## Exercise directions
Gather each line in the entries that includes the string "pixels".

==== Given records

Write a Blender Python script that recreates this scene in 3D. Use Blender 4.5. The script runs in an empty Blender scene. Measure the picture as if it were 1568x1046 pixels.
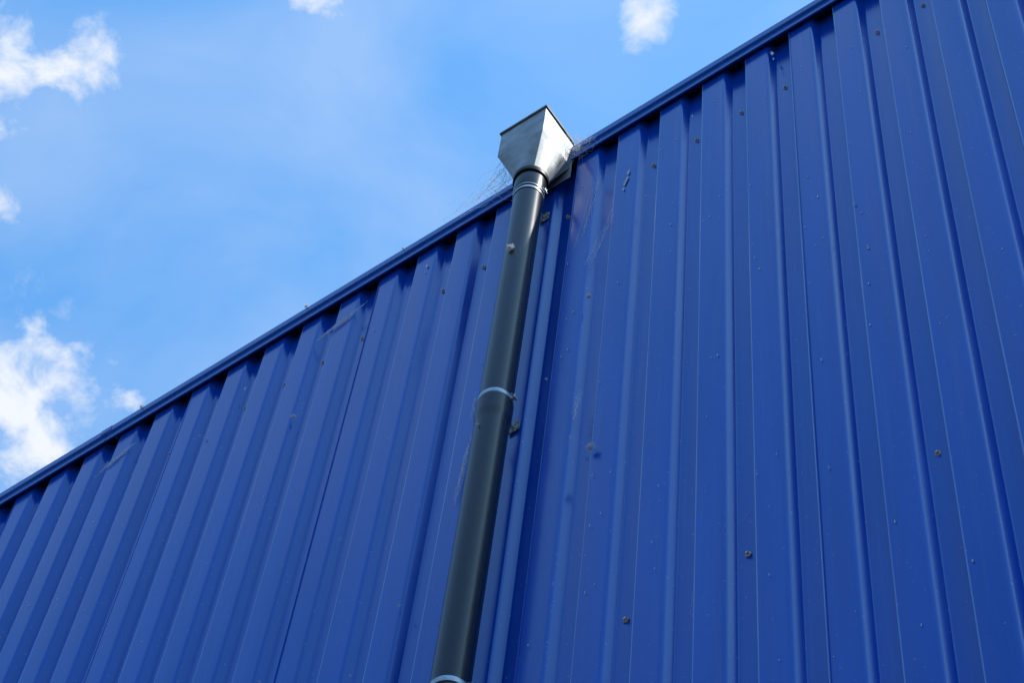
import bpy, bmesh, math, random
from mathutils import Vector, Matrix, noise
random.seed(7)
S = bpy.context.scene
S.view_settings.view_transform='Standard'; S.view_settings.look='None'; S.view_settings.exposure=0

# ---------------------------------------------------------------- helpers
def link(o, parent=None):
    S.collection.objects.link(o)
    if parent: o.parent=parent
    return o
def empty(name):
    e=bpy.data.objects.new(name,None); e.empty_display_size=0.2
    return link(e)
def obj(name, verts, faces, mat, parent=None, smooth=False):
    me=bpy.data.meshes.new(name); me.from_pydata(verts,[],faces); me.update()
    if smooth:
        for p in me.polygons: p.use_smooth=True
    me.materials.append(mat)
    return link(bpy.data.objects.new(name,me),parent)
def from_bm(name,bm,mat,parent=None,smooth=None):
    bmesh.ops.recalc_face_normals(bm,faces=bm.faces)
    me=bpy.data.meshes.new(name); bm.to_mesh(me); bm.free()
    me.materials.append(mat)
    if smooth is not None:
        me.shade_smooth() if hasattr(me,'shade_smooth') else None
        try: me.set_sharp_from_angle(angle=math.radians(smooth))
        except Exception: pass
    return link(bpy.data.objects.new(name,me),parent)
def box(bm,x0,x1,y0,y1,z0,z1,bev=0.0):
    r=bmesh.ops.create_cube(bm,size=1.0)
    vs=r['verts']
    for v in vs:
        v.co=Vector(((x0+x1)/2+v.co.x*(x1-x0),(y0+y1)/2+v.co.y*(y1-y0),(z0+z1)/2+v.co.z*(z1-z0)))
    if bev>0:
        es=list({e for v in vs for e in v.link_edges})
        bmesh.ops.bevel(bm,geom=es,offset=bev,segments=2,affect='EDGES',profile=0.5)
def lathe(bm,cx,cy,prof,n=64,close=False):
    rings=[]
    for r,z in prof:
        rings.append([bm.verts.new((cx+r*math.cos(2*math.pi*i/n),cy+r*math.sin(2*math.pi*i/n),z)) for i in range(n)])
    for a,b in zip(rings,rings[1:]):
        for i in range(n):
            bm.faces.new((a[i],a[(i+1)%n],b[(i+1)%n],b[i]))
    if close:
        a,b=rings[-1],rings[0]
        for i in range(n): bm.faces.new((a[i],a[(i+1)%n],b[(i+1)%n],b[i]))
def rod(bm,p,q,r,n=16):
    p=Vector(p);q=Vector(q);d=q-p
    m=Matrix.Translation((p+q)/2)@d.to_track_quat('Z','Y').to_matrix().to_4x4()
    bmesh.ops.create_cone(bm,cap_ends=True,segments=n,radius1=r,radius2=r,depth=d.length,matrix=m)

def newmat(name):
    m=bpy.data.materials.new(name); m.use_nodes=True
    nt=m.node_tree; b=nt.nodes['Principled BSDF']
    return m,nt,b
def N(nt,t,**k):
    n=nt.nodes.new(t)
    for a,v in k.items(): setattr(n,a,v)
    return n
def noise_mat(name,c1,c2,scale=20,rough=(0.4,0.6),metal=0.0,bump=0.1,bdist=0.002,bscale=60,stretch=(1,1,1),detail=4,lo=.35,hi=.65,spec=.5):
    m,nt,b=newmat(name)
    b.inputs['Specular IOR Level'].default_value=spec
    tc=N(nt,'ShaderNodeTexCoord'); mp=N(nt,'ShaderNodeMapping'); mp.inputs['Scale'].default_value=stretch
    nt.links.new(tc.outputs['Object'],mp.inputs[0])
    n1=N(nt,'ShaderNodeTexNoise'); n1.inputs['Scale'].default_value=scale; n1.inputs['Detail'].default_value=detail
    nt.links.new(mp.outputs[0],n1.inputs['Vector'])
    cr=N(nt,'ShaderNodeValToRGB'); cr.color_ramp.elements[0].position=lo; cr.color_ramp.elements[1].position=hi
    cr.color_ramp.elements[0].color=(*c1,1); cr.color_ramp.elements[1].color=(*c2,1)
    nt.links.new(n1.outputs[0],cr.inputs[0]); nt.links.new(cr.outputs[0],b.inputs['Base Color'])
    mr=N(nt,'ShaderNodeMapRange'); mr.inputs['To Min'].default_value=rough[0]; mr.inputs['To Max'].default_value=rough[1]
    nt.links.new(n1.outputs[0],mr.inputs[0]); nt.links.new(mr.outputs[0],b.inputs['Roughness'])
    b.inputs['Metallic'].default_value=metal
    if bump>0:
        n2=N(nt,'ShaderNodeTexNoise'); n2.inputs['Scale'].default_value=bscale; n2.inputs['Detail'].default_value=2
        nt.links.new(mp.outputs[0],n2.inputs['Vector'])
        bp=N(nt,'ShaderNodeBump'); bp.inputs['Strength'].default_value=bump; bp.inputs['Distance'].default_value=bdist
        nt.links.new(n2.outputs[0],bp.inputs['Height']); nt.links.new(bp.outputs[0],b.inputs['Normal'])
    return m

# ---------------------------------------------------------------- materials
def blue_paint(name,base,base2,rough,spec,glint=False):
    m,nt,b=newmat(name)
    b.inputs['Specular IOR Level'].default_value=spec
    b.inputs['Specular Tint'].default_value=(.42,.88,1,1)
    L=nt.links.new
    tc=N(nt,'ShaderNodeTexCoord')
    mp=N(nt,'ShaderNodeMapping'); mp.inputs['Scale'].default_value=(6,6,0.5)
    L(tc.outputs['Object'],mp.inputs[0])
    n1=N(nt,'ShaderNodeTexNoise'); n1.inputs['Scale'].default_value=1.6; n1.inputs['Detail'].default_value=6
    L(mp.outputs[0],n1.inputs['Vector'])
    cr=N(nt,'ShaderNodeValToRGB'); cr.color_ramp.elements[0].position=.3; cr.color_ramp.elements[1].position=.7
    cr.color_ramp.elements[0].color=(*base,1); cr.color_ramp.elements[1].color=(*base2,1)
    L(n1.outputs[0],cr.inputs[0])
    mp2=N(nt,'ShaderNodeMapping'); mp2.inputs['Scale'].default_value=(42,42,.9)
    L(tc.outputs['Object'],mp2.inputs[0])
    n3=N(nt,'ShaderNodeTexNoise'); n3.inputs['Scale'].default_value=1; n3.inputs['Detail'].default_value=4
    L(mp2.outputs[0],n3.inputs['Vector'])
    st=N(nt,'ShaderNodeMapRange'); st.inputs['From Min'].default_value=.56; st.inputs['From Max'].default_value=.78; st.inputs['To Max'].default_value=.20
    L(n3.outputs[0],st.inputs[0])
    m1=N(nt,'ShaderNodeMixRGB'); m1.inputs[2].default_value=(.07,.16,.40,1)
    L(st.outputs[0],m1.inputs[0]); L(cr.outputs[0],m1.inputs[1])
    n2=N(nt,'ShaderNodeTexNoise'); n2.inputs['Scale'].default_value=60; n2.inputs['Detail'].default_value=3
    L(tc.outputs['Object'],n2.inputs['Vector'])
    sp=N(nt,'ShaderNodeMapRange'); sp.inputs['From Min'].default_value=.685; sp.inputs['From Max'].default_value=.72; sp.inputs['To Max'].default_value=.40
    L(n2.outputs[0],sp.inputs[0])
    mx=N(nt,'ShaderNodeMixRGB'); mx.inputs[2].default_value=(.26,.36,.50,1)
    L(sp.outputs[0],mx.inputs[0]); L(m1.outputs[0],mx.inputs[1])
    last=mx
    if glint:
        at=N(nt,'ShaderNodeAttribute',attribute_name='fold_glint')
        ma=N(nt,'ShaderNodeMath',operation='MULTIPLY'); L(at.outputs['Fac'],ma.inputs[0]); L(n3.outputs[0],ma.inputs[1])
        mw=N(nt,'ShaderNodeMixRGB'); mw.inputs[2].default_value=(.18,.36,.68,1)  # lighter blue mixed into the base colour as a painted highlight along folds
        L(ma.outputs[0],mw.inputs[0]); L(mx.outputs[0],mw.inputs[1]); last=mw
    L(last.outputs[0],b.inputs['Base Color'])
    mr=N(nt,'ShaderNodeMapRange'); mr.inputs['From Min'].default_value=.3; mr.inputs['From Max'].default_value=.7
    mr.inputs['To Min'].default_value=rough-.04; mr.inputs['To Max'].default_value=rough+.06
    L(n1.outputs[0],mr.inputs[0]); L(mr.outputs[0],b.inputs['Roughness'])
    return m
M_wall=blue_paint('blue_coated_steel',(.0010,.050,.37),(.0016,.066,.45),.17,.42,True)
M_flash=blue_paint('blue_flashing_paint',(.003,.066,.35),(.005,.082,.41),.26,.42)
M_black=noise_mat('black_foam',(.003,.003,.004),(.008,.008,.01),rough=(.9,1),bump=0)
M_pipe=noise_mat('anthracite_plastic',(.0025,.0045,.0080),(.0045,.0070,.0115),scale=8,rough=(.24,.32),bump=0,stretch=(3,3,.4),spec=.27)
M_coll=noise_mat('black_collar',(.004,.005,.006),(.008,.009,.011),scale=12,rough=(.35,.5),bump=0,spec=.2)
M_zinc=noise_mat('weathered_zinc',(.22,.235,.225),(.36,.375,.365),scale=14,rough=(.38,.50),metal=.6,bump=.15,detail=8,spec=.3)
M_zincd=noise_mat('zinc_rim',(.05,.045,.035),(.16,.155,.14),scale=40,rough=(.5,.7),metal=.2,bump=.2)
M_clamp=noise_mat('galvanised_band',(.30,.35,.38),(.46,.50,.53),scale=40,rough=(.3,.45),metal=.6,bump=0)
M_screw=noise_mat('screw_steel',(.30,.25,.17),(.60,.53,.40),scale=150,rough=(.4,.6),metal=.25,bump=0)
M_plate=noise_mat('mount_plate_zinc',(.14,.145,.10),(.52,.52,.42),scale=90,rough=(.5,.7),metal=.2,lo=.42,hi=.58,bump=0)
M_drop=noise_mat('bird_dropping',(.35,.36,.36),(.65,.66,.66),scale=90,rough=(.7,.9),bump=0)
M_roof=noise_mat('roof_grey',(.2,.21,.22),(.28,.29,.3),scale=3,rough=(.5,.7))
M_ground=noise_mat('asphalt_yard',(.065,.072,.082),(.10,.108,.12),scale=.6,rough=(.85,.95),bump=.4,bdist=.01,bscale=20,detail=8)
M_grass=noise_mat('grass_field',(.030,.05,.018),(.06,.09,.03),scale=.3,rough=(.9,1),bump=.6,bdist=.05,bscale=8,detail=8)
M_web=bpy.data.materials.new('cobweb_silk'); M_web.use_nodes=True
nt=M_web.node_tree; nt.nodes.clear()
o_=N(nt,'ShaderNodeOutputMaterial'); a_=N(nt,'ShaderNodeAddShader'); d_=N(nt,'ShaderNodeBsdfDiffuse'); t_=N(nt,'ShaderNodeBsdfTranslucent')
n_=N(nt,'ShaderNodeTexNoise'); n_.inputs['Scale'].default_value=60
c_=N(nt,'ShaderNodeValToRGB'); c_.color_ramp.elements[0].color=(.40,.41,.42,1); c_.color_ramp.elements[1].color=(.5,.5,.5,1)
nt.links.new(n_.outputs[0],c_.inputs[0]); nt.links.new(c_.outputs[0],d_.inputs[0]); nt.links.new(c_.outputs[0],t_.inputs[0])
nt.links.new(d_.outputs[0],a_.inputs[0]); nt.links.new(t_.outputs[0],a_.inputs[1]); nt.links.new(a_.outputs[0],o_.inputs[0])

# ---------------------------------------------------------------- warehouse
X0,X1=-16.0,7.0
PITCH=.207; T0=-5.583
DEP=.035
bld=empty('blue_metal_warehouse')

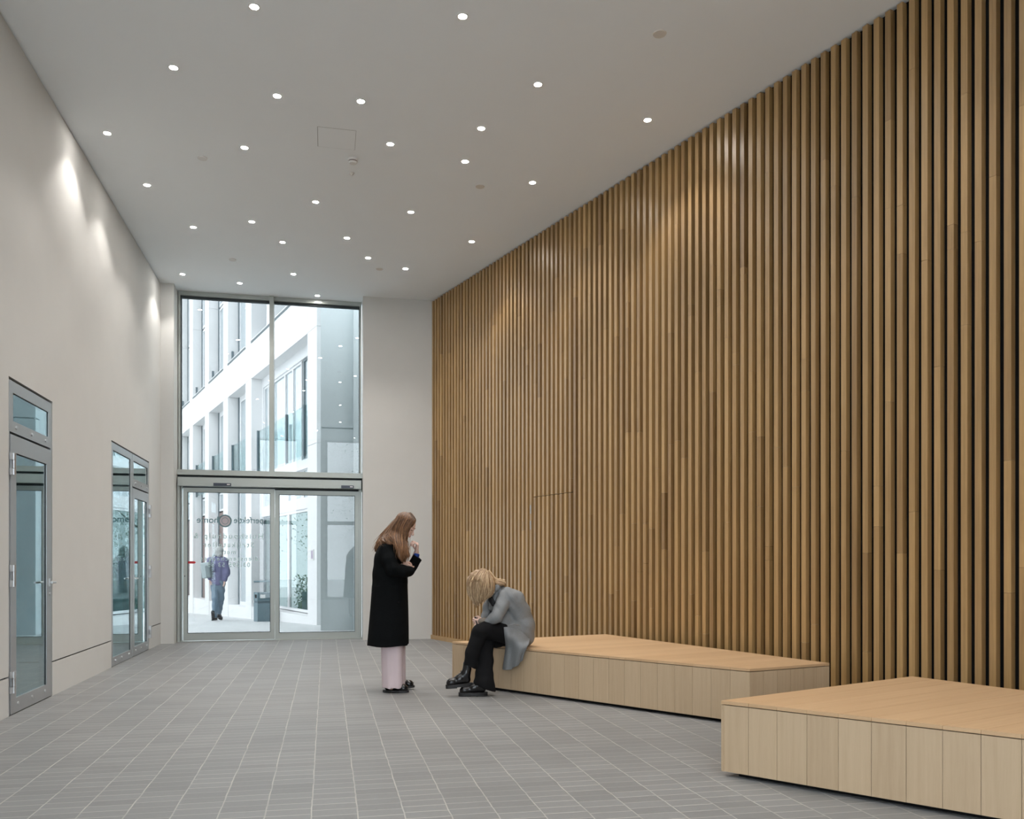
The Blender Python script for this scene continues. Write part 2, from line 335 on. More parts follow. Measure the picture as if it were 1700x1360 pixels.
# ------------------------------------------------------------------ end window, sliding door
def fr(b, x0, x1, z0, z1, w, y0, y1, wt=None, wb_=None):
    wt = w if wt is None else wt; wb_ = w if wb_ is None else wb_
    b.box(x0, x0 + w, y0, y1, z0, z1); b.box(x1 - w, x1, y0, y1, z0, z1); b.box(x0 + w, x1 - w, y0, y1, z1 - wt, z1); b.box(x0 + w, x1 - w, y0, y1, z0, z0 + wb_)
w1 = struct(empty('window_1', (-.84, YW, 2.5)))
def ch(b, name, m, par, bev=0, smooth=False):
    o = b.build(name, m, par, smooth=smooth, bevel=bev); l = par.location; o.location = (-l.x, -l.y, -l.z); return o
b = MB(); fr(b, -2.205, .545, 2.62, CEIL, .028, YW - .03, YW + .09, .062, .0)
ch(b, 'window_frame', M_ALU, w1)
b = MB(); b.box(-2.18, .52, YW + .02, YW + .08, CEIL - .092, CEIL - .062); b.box(-2.177, -2.166, YW + .02, YW + .08, 2.62, CEIL - .09); b.box(.506, .517, YW + .02, YW + .08, 2.62, CEIL - .09)
ch(b, 'gasket', M_GASKET, w1)
b = MB(); b.box(-.865, -.80, YW - .07, YW + .09, 2.62, CEIL - .001); ch(b, 'mullion', M_ALU, w1, .003)
b = MB(); b.box(-2.215, .555, YW - .10, YW + .09, 2.541, 2.62); ch(b, 'transom', M_ALU, w1, .003)
for x0, x1 in ((-2.177, -.865), (-.80, .517)):
    b = MB(); b.box(x0, x1, YW + .045, YW + .053, 2.62, CEIL - .06); ch(b, 'window_pane', M_GLASS, w1)
d1 = struct(empty('door_1', (-.84, YW, 0)))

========

## Output of the exercise
Write a Blender Python script that recreates this scene in 3D. Use Blender 4.5. The script runs in an empty Blender scene. Measure the picture as if it were 1568x1046 pixels.
The Blender Python script for this scene continues. Write part 2, from line 335 on. More parts follow. Measure the picture as if it were 1700x1360 pixels.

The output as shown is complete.